Nathaniel Frissell, W2NAF, an assistant professor at The University of Scranton Department of Physics and Electrical Engineering, has received a National Science Foundation (NSF) grant of nearly $50,000 to support the 2022 Ham Radio Science Citizen Investigation (HamSCI) Workshop. The event is set for March 18 – 19 at The US Space & Rocket Center® in Huntsville, Alabama. The in-person conference also has a virtual format option.

HamSCI is a collective of professional researchers and radio amateurs with the objective to foster collaboration between the amateur and professional communities to advance scientific research and understanding, encourage development of new technologies to support this research, and provide educational opportunities for both the amateur radio community and the general public.

The workshop will serve as a team meeting for the HamSCI Personal Space Weather Station project, the beneficiary of a $1.3 million NSF-funded project grant awarded to Frissell. That project seeks to harness the power of a network of radio amateurs to better understand and measure the effects of weather in the upper levels of Earth’s atmosphere.
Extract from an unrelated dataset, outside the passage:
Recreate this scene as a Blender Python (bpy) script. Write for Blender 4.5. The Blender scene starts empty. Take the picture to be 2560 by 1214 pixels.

The theme for the 2-day HamSCI workshop is “The Weather Connection.” The fifth annual workshop will feature prominent leaders in space weather, atmospheric weather, and the connection between them.

“The workshop series has led to cutting-edge work in the fields of space physics, citizen science, and the use of crowd-sourced ionospheric data,” Frissell said. “To maximize the potential of the ham radio-professional researcher relationship, meetings are needed to bring these groups together to learn about each other’s communities [and] vocabularies, to share ideas, and to participate in activities that advance both the scientific field and the radio hobby.”

Frissell’s research focuses on the ionosphere, the atmospheric region that extends 50 – 600 miles above Earth’s surface. According to Frissell, changes in the ionosphere alter the behavior of radio wave propagation and greatly affect the radio communications and global navigation satellite systems. “Understanding ionospheric structures and processes will lead to an increased understanding and prediction of these effects,” he said.